_PROBLEM TO WORK ON_.
Return the lines from the one with "Write the bpy" through the one with "COL = scene.collection", exactly as they appear and with no pictures.

_Records excerpted from a collection_.

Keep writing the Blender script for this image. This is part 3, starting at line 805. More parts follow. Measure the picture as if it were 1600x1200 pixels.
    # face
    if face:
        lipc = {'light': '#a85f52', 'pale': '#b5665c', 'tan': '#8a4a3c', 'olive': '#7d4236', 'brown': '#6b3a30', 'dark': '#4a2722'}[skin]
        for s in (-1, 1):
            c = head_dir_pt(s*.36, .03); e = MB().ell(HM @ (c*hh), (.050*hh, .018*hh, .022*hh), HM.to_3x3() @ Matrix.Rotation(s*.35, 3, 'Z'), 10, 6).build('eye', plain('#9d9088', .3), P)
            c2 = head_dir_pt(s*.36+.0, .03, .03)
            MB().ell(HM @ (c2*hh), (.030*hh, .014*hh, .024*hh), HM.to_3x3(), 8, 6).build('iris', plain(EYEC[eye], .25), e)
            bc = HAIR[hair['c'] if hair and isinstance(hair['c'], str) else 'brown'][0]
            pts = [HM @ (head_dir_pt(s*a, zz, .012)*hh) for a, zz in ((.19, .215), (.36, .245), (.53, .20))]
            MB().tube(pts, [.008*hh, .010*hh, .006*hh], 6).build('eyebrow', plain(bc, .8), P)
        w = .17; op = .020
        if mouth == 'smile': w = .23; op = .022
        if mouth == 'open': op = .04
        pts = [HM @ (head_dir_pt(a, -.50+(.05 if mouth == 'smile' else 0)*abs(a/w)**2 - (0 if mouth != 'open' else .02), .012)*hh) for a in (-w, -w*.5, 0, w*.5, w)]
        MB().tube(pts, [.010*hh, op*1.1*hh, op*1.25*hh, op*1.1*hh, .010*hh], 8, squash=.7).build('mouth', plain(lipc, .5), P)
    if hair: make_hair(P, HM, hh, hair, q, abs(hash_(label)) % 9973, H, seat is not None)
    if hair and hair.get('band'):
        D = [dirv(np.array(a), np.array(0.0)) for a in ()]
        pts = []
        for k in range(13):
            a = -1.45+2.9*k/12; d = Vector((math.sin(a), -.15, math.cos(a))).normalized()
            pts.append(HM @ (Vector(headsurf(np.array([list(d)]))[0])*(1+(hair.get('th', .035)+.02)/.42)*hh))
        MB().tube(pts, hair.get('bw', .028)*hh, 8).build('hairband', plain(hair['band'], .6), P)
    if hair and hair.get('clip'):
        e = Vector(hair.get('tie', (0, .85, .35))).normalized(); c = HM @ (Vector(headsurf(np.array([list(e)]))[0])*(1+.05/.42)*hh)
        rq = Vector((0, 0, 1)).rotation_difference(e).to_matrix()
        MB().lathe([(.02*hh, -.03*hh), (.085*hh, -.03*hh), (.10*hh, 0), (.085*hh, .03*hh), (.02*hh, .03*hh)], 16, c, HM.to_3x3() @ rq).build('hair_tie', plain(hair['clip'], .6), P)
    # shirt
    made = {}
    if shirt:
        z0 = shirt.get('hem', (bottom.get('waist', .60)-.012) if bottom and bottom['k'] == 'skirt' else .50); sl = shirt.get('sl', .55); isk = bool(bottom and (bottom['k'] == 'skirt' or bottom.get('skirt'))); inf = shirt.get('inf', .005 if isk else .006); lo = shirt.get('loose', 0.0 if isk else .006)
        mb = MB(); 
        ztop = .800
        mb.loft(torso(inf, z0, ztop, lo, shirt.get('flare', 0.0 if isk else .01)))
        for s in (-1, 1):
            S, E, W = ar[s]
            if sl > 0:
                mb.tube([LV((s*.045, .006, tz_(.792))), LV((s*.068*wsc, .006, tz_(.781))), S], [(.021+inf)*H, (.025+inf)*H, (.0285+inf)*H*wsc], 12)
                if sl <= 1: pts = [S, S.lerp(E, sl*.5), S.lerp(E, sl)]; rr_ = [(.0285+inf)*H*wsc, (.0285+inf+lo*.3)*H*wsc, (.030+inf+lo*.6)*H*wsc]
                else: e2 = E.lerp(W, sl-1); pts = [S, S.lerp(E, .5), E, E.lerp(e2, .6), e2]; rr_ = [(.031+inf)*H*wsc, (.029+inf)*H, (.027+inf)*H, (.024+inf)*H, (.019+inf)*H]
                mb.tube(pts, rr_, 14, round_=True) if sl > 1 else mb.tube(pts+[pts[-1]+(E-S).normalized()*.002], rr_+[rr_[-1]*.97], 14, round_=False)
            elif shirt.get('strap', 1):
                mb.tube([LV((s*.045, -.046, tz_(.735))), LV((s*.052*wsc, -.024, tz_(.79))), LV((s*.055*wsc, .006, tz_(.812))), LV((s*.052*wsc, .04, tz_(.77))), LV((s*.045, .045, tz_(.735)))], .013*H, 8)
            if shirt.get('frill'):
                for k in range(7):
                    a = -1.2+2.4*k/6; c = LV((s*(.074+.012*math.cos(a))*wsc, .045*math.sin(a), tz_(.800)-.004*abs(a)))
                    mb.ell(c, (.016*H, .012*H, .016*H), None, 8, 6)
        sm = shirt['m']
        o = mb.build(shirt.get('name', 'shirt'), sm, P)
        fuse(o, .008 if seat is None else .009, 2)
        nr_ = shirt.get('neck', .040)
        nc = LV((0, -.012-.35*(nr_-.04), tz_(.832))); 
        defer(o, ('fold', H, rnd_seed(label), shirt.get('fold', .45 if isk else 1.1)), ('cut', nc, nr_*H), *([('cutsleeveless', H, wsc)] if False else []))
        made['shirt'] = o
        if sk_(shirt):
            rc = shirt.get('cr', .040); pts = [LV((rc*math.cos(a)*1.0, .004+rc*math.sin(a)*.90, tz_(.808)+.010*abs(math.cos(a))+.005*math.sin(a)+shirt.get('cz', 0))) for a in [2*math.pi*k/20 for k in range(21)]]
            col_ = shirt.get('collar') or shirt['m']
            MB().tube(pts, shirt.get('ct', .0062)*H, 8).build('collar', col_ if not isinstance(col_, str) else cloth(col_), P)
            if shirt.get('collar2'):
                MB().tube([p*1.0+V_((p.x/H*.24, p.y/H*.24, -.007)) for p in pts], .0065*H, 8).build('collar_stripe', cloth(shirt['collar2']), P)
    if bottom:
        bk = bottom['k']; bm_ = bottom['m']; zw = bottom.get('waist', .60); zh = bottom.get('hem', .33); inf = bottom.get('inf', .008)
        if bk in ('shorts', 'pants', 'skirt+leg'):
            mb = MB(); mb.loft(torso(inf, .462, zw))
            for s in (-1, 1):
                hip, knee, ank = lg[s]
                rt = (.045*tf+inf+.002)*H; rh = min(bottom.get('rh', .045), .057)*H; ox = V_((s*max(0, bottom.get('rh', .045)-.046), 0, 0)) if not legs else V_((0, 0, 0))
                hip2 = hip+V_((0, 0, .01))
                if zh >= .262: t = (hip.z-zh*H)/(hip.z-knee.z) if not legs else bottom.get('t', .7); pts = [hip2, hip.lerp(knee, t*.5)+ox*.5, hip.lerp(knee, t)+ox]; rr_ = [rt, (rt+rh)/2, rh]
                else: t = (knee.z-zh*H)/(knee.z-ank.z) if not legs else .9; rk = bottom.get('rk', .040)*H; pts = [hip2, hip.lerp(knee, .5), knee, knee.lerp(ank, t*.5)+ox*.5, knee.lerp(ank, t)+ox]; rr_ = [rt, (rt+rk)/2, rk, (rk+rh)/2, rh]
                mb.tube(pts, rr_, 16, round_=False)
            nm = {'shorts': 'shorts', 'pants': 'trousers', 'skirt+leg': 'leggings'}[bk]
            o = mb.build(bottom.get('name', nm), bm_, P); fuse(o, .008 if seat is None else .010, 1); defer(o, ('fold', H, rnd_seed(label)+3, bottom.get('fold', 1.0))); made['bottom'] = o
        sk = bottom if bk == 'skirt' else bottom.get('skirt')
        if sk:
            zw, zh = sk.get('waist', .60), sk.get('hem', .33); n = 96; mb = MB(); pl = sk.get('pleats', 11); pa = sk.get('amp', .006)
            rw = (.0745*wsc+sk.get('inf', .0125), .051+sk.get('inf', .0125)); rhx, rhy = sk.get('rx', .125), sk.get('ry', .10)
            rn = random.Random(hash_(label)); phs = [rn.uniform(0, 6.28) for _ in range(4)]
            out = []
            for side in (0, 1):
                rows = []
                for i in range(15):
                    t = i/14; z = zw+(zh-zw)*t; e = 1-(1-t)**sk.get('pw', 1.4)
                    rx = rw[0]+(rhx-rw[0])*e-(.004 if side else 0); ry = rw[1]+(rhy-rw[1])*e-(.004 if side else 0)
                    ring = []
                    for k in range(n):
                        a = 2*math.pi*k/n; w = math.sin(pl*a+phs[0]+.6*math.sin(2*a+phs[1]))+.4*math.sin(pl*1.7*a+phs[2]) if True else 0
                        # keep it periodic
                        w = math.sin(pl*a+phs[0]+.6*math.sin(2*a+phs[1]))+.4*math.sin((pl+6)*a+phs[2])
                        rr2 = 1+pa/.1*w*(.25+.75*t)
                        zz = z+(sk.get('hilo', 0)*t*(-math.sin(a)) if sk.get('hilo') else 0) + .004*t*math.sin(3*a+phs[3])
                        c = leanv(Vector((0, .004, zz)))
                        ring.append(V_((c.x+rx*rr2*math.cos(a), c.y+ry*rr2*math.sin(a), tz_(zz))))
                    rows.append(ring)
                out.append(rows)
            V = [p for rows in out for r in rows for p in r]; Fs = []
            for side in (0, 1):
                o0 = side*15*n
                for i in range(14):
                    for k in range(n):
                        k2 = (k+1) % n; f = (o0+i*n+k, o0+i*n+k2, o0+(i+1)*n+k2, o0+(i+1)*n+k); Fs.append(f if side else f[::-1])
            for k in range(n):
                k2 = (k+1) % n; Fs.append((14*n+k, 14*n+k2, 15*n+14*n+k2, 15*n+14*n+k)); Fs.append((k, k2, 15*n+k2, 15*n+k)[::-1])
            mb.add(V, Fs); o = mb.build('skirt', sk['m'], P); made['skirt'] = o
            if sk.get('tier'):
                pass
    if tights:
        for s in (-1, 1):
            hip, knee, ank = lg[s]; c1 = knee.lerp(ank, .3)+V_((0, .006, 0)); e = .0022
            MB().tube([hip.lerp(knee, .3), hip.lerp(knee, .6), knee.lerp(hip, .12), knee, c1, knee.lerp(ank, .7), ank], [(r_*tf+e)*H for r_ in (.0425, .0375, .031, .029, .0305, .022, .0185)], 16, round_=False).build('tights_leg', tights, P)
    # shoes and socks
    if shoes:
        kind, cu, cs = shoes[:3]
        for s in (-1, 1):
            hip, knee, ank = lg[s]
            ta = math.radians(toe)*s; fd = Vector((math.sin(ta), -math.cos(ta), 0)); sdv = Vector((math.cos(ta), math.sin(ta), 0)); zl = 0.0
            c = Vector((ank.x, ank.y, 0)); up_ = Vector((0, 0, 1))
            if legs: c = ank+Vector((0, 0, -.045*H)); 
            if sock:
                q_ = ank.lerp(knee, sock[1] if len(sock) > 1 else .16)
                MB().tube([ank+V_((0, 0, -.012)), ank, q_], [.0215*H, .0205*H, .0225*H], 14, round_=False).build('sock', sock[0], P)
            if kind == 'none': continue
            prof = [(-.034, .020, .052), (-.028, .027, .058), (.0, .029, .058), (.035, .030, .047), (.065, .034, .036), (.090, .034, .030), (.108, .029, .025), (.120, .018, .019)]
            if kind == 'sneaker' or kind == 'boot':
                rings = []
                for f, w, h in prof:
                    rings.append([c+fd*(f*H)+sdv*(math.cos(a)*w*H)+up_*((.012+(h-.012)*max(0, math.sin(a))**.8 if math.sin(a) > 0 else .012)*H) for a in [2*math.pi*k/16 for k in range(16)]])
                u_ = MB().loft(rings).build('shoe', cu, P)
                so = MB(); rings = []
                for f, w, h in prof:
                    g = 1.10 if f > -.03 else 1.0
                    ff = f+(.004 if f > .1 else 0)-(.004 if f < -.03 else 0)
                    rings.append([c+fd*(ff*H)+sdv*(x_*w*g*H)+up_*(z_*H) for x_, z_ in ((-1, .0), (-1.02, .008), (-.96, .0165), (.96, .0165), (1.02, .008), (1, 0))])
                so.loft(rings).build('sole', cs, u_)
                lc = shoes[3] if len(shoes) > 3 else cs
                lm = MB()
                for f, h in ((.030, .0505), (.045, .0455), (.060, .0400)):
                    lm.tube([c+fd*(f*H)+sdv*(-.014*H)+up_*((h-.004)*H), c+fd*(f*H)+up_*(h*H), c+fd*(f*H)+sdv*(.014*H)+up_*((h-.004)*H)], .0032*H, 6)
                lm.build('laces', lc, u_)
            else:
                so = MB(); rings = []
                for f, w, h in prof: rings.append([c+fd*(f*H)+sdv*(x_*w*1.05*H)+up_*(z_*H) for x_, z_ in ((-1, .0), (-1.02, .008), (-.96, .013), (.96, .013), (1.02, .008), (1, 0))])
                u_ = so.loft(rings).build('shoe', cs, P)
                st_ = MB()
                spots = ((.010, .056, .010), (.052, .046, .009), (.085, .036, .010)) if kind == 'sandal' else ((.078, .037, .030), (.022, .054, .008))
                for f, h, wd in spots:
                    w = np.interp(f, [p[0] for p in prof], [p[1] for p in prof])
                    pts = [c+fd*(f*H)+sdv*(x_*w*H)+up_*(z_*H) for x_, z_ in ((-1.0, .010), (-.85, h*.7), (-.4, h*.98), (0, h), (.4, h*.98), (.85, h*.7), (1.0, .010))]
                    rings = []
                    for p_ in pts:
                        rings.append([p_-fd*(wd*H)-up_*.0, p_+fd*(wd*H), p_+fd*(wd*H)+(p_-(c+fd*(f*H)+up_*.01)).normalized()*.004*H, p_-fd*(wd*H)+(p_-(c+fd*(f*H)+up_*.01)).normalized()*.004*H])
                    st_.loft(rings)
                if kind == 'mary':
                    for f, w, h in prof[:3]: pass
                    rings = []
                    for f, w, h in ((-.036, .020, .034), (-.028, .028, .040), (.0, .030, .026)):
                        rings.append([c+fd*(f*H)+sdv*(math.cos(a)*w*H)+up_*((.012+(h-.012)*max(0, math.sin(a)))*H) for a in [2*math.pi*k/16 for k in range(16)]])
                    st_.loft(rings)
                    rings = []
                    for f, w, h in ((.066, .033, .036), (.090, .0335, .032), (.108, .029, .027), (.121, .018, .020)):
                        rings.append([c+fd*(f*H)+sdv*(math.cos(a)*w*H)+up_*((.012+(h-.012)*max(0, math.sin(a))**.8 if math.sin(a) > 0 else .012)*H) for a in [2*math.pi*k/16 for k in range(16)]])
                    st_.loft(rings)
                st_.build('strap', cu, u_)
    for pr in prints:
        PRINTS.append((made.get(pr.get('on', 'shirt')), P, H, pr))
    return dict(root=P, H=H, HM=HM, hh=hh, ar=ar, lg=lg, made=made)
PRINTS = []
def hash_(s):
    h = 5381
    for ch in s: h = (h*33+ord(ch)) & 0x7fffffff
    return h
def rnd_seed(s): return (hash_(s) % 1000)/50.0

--

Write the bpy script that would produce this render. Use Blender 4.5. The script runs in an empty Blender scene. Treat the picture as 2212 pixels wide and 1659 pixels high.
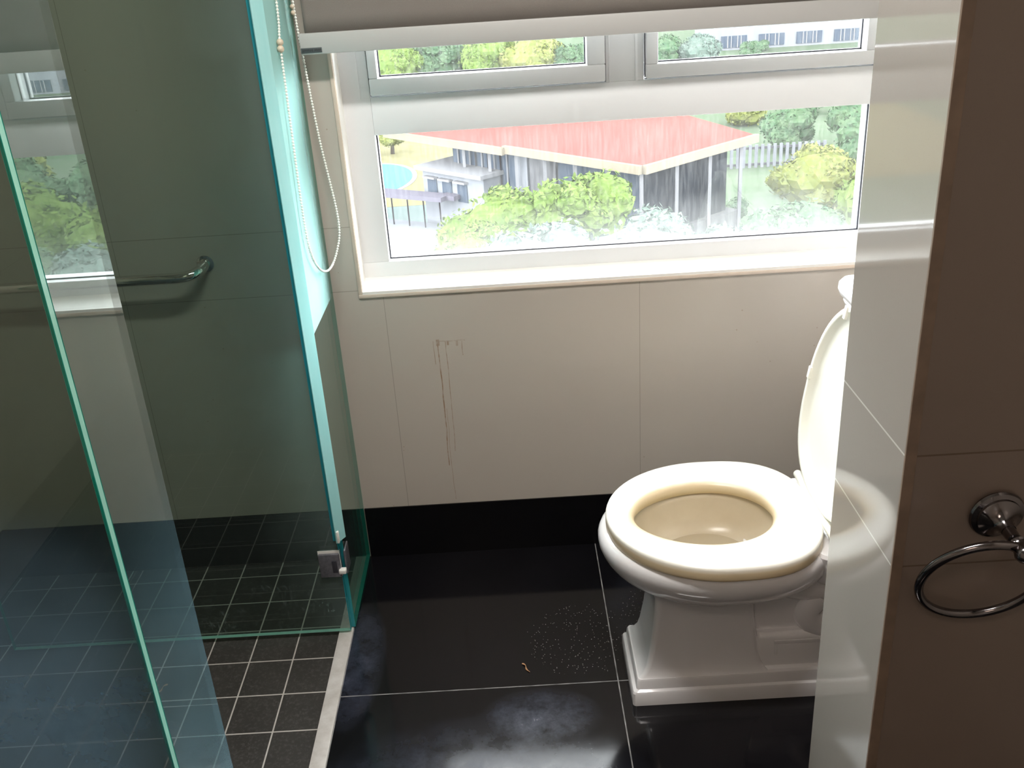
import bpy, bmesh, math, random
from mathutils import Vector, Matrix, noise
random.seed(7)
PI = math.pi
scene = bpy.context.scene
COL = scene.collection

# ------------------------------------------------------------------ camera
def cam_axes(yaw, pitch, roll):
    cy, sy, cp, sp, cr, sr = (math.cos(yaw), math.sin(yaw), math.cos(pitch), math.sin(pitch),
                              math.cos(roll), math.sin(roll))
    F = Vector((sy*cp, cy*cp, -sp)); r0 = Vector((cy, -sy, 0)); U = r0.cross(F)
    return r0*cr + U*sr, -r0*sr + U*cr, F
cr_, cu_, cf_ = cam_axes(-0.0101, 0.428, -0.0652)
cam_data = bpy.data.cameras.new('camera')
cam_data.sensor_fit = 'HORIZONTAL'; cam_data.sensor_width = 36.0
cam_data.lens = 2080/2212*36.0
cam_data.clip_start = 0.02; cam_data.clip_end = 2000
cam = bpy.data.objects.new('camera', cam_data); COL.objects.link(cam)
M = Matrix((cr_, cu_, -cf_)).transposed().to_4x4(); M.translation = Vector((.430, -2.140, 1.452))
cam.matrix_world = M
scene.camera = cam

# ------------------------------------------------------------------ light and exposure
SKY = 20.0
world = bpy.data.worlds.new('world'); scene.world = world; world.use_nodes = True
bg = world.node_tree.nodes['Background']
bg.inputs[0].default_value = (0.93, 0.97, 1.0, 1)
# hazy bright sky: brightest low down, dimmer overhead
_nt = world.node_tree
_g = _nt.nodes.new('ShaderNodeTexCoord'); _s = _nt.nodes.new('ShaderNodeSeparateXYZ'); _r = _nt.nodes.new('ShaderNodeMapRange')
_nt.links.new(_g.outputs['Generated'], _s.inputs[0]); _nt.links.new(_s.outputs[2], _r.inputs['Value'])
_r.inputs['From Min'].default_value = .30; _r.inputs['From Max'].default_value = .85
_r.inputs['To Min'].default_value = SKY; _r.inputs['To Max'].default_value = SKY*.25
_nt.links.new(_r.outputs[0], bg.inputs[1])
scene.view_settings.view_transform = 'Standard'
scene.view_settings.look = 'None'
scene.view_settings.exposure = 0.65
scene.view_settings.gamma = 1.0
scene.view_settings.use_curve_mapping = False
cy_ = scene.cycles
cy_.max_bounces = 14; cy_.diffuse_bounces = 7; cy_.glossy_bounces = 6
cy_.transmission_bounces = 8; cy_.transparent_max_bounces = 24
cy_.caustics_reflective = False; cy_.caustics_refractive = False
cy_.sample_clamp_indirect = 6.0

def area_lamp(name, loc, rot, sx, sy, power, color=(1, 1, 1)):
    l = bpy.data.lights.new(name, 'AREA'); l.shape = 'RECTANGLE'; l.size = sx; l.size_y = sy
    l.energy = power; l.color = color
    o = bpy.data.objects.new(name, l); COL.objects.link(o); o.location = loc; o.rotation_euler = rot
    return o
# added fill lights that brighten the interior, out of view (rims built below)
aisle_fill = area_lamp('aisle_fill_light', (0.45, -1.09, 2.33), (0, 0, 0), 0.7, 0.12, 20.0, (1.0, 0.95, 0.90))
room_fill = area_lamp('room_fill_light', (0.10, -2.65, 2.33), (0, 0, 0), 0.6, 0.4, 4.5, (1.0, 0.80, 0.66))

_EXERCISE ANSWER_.
Write the bpy script that would produce this render. Use Blender 4.5. The script runs in an empty Blender scene. Treat the picture as 2212 pixels wide and 1659 pixels high.
import bpy, bmesh, math, random
from mathutils import Vector, Matrix, noise
random.seed(7)
PI = math.pi
scene = bpy.context.scene
COL = scene.collection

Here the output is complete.